— BEGIN —

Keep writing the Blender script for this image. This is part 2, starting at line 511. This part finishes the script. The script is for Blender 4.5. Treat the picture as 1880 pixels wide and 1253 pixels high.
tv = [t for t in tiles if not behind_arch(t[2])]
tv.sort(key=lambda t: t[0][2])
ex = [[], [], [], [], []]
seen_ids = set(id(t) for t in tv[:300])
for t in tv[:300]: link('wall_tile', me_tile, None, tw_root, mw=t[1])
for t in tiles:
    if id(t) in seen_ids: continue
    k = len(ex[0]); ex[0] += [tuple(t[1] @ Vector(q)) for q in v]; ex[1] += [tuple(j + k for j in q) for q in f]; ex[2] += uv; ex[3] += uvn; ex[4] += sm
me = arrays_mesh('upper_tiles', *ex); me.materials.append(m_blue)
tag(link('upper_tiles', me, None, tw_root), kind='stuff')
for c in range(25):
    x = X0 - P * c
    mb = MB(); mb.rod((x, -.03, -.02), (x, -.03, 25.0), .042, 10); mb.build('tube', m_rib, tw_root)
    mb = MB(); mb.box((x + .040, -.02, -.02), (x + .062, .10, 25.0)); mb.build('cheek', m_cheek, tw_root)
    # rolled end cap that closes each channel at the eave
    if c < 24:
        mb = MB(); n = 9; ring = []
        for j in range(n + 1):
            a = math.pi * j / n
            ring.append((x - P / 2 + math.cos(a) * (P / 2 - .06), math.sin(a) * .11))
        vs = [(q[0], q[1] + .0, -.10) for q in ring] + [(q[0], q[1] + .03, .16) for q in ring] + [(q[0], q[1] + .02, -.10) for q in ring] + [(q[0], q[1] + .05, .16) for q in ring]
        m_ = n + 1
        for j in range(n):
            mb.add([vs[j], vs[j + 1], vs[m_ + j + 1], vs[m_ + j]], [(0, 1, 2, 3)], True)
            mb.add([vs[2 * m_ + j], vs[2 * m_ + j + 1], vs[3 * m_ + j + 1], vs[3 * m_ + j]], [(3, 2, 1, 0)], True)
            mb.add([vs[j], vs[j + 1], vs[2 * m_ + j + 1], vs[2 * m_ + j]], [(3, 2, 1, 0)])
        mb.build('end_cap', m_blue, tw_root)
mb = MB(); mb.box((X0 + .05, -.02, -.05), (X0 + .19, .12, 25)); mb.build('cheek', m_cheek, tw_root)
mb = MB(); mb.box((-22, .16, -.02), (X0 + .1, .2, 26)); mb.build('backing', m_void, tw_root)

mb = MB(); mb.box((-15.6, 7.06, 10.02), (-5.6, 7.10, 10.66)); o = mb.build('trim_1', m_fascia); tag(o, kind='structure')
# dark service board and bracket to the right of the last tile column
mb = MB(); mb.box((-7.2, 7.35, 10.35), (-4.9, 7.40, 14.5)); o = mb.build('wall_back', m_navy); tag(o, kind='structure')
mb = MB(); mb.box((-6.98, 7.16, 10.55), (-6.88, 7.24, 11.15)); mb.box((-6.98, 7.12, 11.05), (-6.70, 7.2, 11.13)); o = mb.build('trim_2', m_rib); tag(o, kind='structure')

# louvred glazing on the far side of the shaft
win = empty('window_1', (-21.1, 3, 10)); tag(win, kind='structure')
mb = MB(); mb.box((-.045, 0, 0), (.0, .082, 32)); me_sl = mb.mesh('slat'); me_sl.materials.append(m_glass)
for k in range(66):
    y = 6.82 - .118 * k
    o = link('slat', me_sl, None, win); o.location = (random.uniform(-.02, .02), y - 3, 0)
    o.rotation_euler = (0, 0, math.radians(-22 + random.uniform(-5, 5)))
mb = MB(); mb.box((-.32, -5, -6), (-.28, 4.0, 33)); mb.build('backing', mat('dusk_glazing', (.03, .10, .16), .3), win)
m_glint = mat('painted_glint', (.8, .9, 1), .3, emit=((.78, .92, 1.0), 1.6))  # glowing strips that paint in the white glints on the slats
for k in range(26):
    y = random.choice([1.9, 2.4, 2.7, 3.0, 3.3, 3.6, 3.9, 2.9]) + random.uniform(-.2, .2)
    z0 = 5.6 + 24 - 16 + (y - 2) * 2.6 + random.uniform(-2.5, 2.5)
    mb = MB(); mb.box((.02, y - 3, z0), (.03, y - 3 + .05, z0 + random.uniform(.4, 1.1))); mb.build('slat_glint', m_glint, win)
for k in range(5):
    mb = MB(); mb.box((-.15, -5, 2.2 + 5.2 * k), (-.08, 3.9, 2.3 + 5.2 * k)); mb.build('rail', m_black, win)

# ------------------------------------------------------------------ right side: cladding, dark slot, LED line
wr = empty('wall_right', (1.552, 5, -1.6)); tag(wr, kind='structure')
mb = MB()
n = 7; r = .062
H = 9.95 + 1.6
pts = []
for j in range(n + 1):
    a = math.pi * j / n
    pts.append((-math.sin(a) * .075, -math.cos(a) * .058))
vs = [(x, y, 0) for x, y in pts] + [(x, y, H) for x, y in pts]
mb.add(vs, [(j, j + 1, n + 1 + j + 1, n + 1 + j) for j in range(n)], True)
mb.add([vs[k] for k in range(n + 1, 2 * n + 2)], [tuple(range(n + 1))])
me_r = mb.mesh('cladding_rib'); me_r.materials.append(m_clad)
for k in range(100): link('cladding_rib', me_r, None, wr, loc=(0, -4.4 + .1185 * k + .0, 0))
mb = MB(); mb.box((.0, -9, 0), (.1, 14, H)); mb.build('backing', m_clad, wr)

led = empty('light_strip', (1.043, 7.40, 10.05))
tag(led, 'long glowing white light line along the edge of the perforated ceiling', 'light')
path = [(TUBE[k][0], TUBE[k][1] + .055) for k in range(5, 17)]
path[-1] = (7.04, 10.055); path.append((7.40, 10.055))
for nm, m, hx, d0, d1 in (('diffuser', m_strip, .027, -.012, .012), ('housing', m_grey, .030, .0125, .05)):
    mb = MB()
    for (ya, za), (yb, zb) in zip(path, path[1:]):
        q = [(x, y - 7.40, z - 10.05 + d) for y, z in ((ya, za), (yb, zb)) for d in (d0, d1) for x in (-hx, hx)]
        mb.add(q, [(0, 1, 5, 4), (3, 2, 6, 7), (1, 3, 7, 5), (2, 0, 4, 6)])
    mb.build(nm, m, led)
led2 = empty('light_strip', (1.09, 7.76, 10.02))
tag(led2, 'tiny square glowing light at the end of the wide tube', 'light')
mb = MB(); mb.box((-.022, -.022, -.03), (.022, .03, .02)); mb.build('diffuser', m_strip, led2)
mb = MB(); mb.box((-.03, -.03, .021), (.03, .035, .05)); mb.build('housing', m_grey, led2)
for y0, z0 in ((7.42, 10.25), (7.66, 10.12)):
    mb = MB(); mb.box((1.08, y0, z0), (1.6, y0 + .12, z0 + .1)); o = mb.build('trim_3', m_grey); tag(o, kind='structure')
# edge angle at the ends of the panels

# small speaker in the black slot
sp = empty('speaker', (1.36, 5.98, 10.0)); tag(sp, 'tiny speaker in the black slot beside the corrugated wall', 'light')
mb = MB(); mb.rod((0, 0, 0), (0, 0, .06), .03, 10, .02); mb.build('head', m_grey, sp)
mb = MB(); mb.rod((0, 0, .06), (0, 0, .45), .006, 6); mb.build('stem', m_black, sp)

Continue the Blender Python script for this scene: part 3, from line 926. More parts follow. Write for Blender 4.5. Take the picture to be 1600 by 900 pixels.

— END —

- **Exercise task**: Nothing should be left out: repeat all of the data exactly.

- **Response for this exercise**:
Keep writing the Blender script for this image. This is part 2, starting at line 511. This part finishes the script. The script is for Blender 4.5. Treat the picture as 1880 pixels wide and 1253 pixels high.
tv = [t for t in tiles if not behind_arch(t[2])]
tv.sort(key=lambda t: t[0][2])
ex = [[], [], [], [], []]
seen_ids = set(id(t) for t in tv[:300])
for t in tv[:300]: link('wall_tile', me_tile, None, tw_root, mw=t[1])
for t in tiles:
    if id(t) in seen_ids: continue
    k = len(ex[0]); ex[0] += [tuple(t[1] @ Vector(q)) for q in v]; ex[1] += [tuple(j + k for j in q) for q in f]; ex[2] += uv; ex[3] += uvn; ex[4] += sm
me = arrays_mesh('upper_tiles', *ex); me.materials.append(m_blue)
tag(link('upper_tiles', me, None, tw_root), kind='stuff')
for c in range(25):
    x = X0 - P * c
    mb = MB(); mb.rod((x, -.03, -.02), (x, -.03, 25.0), .042, 10); mb.build('tube', m_rib, tw_root)
    mb = MB(); mb.box((x + .040, -.02, -.02), (x + .062, .10, 25.0)); mb.build('cheek', m_cheek, tw_root)
    # rolled end cap that closes each channel at the eave
    if c < 24:
        mb = MB(); n = 9; ring = []
        for j in range(n + 1):
            a = math.pi * j / n
            ring.append((x - P / 2 + math.cos(a) * (P / 2 - .06), math.sin(a) * .11))
        vs = [(q[0], q[1] + .0, -.10) for q in ring] + [(q[0], q[1] + .03, .16) for q in ring] + [(q[0], q[1] + .02, -.10) for q in ring] + [(q[0], q[1] + .05, .16) for q in ring]
        m_ = n + 1
        for j in range(n):
            mb.add([vs[j], vs[j + 1], vs[m_ + j + 1], vs[m_ + j]], [(0, 1, 2, 3)], True)
            mb.add([vs[2 * m_ + j], vs[2 * m_ + j + 1], vs[3 * m_ + j + 1], vs[3 * m_ + j]], [(3, 2, 1, 0)], True)
            mb.add([vs[j], vs[j + 1], vs[2 * m_ + j + 1], vs[2 * m_ + j]], [(3, 2, 1, 0)])
        mb.build('end_cap', m_blue, tw_root)
mb = MB(); mb.box((X0 + .05, -.02, -.05), (X0 + .19, .12, 25)); mb.build('cheek', m_cheek, tw_root)
mb = MB(); mb.box((-22, .16, -.02), (X0 + .1, .2, 26)); mb.build('backing', m_void, tw_root)

mb = MB(); mb.box((-15.6, 7.06, 10.02), (-5.6, 7.10, 10.66)); o = mb.build('trim_1', m_fascia); tag(o, kind='structure')
# dark service board and bracket to the right of the last tile column
mb = MB(); mb.box((-7.2, 7.35, 10.35), (-4.9, 7.40, 14.5)); o = mb.build('wall_back', m_navy); tag(o, kind='structure')
mb = MB(); mb.box((-6.98, 7.16, 10.55), (-6.88, 7.24, 11.15)); mb.box((-6.98, 7.12, 11.05), (-6.70, 7.2, 11.13)); o = mb.build('trim_2', m_rib); tag(o, kind='structure')

# louvred glazing on the far side of the shaft
win = empty('window_1', (-21.1, 3, 10)); tag(win, kind='structure')
mb = MB(); mb.box((-.045, 0, 0), (.0, .082, 32)); me_sl = mb.mesh('slat'); me_sl.materials.append(m_glass)
for k in range(66):
    y = 6.82 - .118 * k
    o = link('slat', me_sl, None, win); o.location = (random.uniform(-.02, .02), y - 3, 0)
    o.rotation_euler = (0, 0, math.radians(-22 + random.uniform(-5, 5)))
mb = MB(); mb.box((-.32, -5, -6), (-.28, 4.0, 33)); mb.build('backing', mat('dusk_glazing', (.03, .10, .16), .3), win)
m_glint = mat('painted_glint', (.8, .9, 1), .3, emit=((.78, .92, 1.0), 1.6))  # glowing strips that paint in the white glints on the slats
for k in range(26):
    y = random.choice([1.9, 2.4, 2.7, 3.0, 3.3, 3.6, 3.9, 2.9]) + random.uniform(-.2, .2)
    z0 = 5.6 + 24 - 16 + (y - 2) * 2.6 + random.uniform(-2.5, 2.5)
    mb = MB(); mb.box((.02, y - 3, z0), (.03, y - 3 + .05, z0 + random.uniform(.4, 1.1))); mb.build('slat_glint', m_glint, win)
for k in range(5):
    mb = MB(); mb.box((-.15, -5, 2.2 + 5.2 * k), (-.08, 3.9, 2.3 + 5.2 * k)); mb.build('rail', m_black, win)

# ------------------------------------------------------------------ right side: cladding, dark slot, LED line
wr = empty('wall_right', (1.552, 5, -1.6)); tag(wr, kind='structure')
mb = MB()
n = 7; r = .062
H = 9.95 + 1.6
pts = []
for j in range(n + 1):
    a = math.pi * j / n
    pts.append((-math.sin(a) * .075, -math.cos(a) * .058))
vs = [(x, y, 0) for x, y in pts] + [(x, y, H) for x, y in pts]
mb.add(vs, [(j, j + 1, n + 1 + j + 1, n + 1 + j) for j in range(n)], True)
mb.add([vs[k] for k in range(n + 1, 2 * n + 2)], [tuple(range(n + 1))])
me_r = mb.mesh('cladding_rib'); me_r.materials.append(m_clad)
for k in range(100): link('cladding_rib', me_r, None, wr, loc=(0, -4.4 + .1185 * k + .0, 0))
mb = MB(); mb.box((.0, -9, 0), (.1, 14, H)); mb.build('backing', m_clad, wr)

led = empty('light_strip', (1.043, 7.40, 10.05))
tag(led, 'long glowing white light line along the edge of the perforated ceiling', 'light')
path = [(TUBE[k][0], TUBE[k][1] + .055) for k in range(5, 17)]
path[-1] = (7.04, 10.055); path.append((7.40, 10.055))
for nm, m, hx, d0, d1 in (('diffuser', m_strip, .027, -.012, .012), ('housing', m_grey, .030, .0125, .05)):
    mb = MB()
    for (ya, za), (yb, zb) in zip(path, path[1:]):
        q = [(x, y - 7.40, z - 10.05 + d) for y, z in ((ya, za), (yb, zb)) for d in (d0, d1) for x in (-hx, hx)]
        mb.add(q, [(0, 1, 5, 4), (3, 2, 6, 7), (1, 3, 7, 5), (2, 0, 4, 6)])
    mb.build(nm, m, led)
led2 = empty('light_strip', (1.09, 7.76, 10.02))
tag(led2, 'tiny square glowing light at the end of the wide tube', 'light')
mb = MB(); mb.box((-.022, -.022, -.03), (.022, .03, .02)); mb.build('diffuser', m_strip, led2)
mb = MB(); mb.box((-.03, -.03, .021), (.03, .035, .05)); mb.build('housing', m_grey, led2)
for y0, z0 in ((7.42, 10.25), (7.66, 10.12)):
    mb = MB(); mb.box((1.08, y0, z0), (1.6, y0 + .12, z0 + .1)); o = mb.build('trim_3', m_grey); tag(o, kind='structure')
# edge angle at the ends of the panels

# small speaker in the black slot
sp = empty('speaker', (1.36, 5.98, 10.0)); tag(sp, 'tiny speaker in the black slot beside the corrugated wall', 'light')
mb = MB(); mb.rod((0, 0, 0), (0, 0, .06), .03, 10, .02); mb.build('head', m_grey, sp)
mb = MB(); mb.rod((0, 0, .06), (0, 0, .45), .006, 6); mb.build('stem', m_black, sp)

Continue the Blender Python script for this scene: part 3, from line 926. More parts follow. Write for Blender 4.5. Take the picture to be 1600 by 900 pixels.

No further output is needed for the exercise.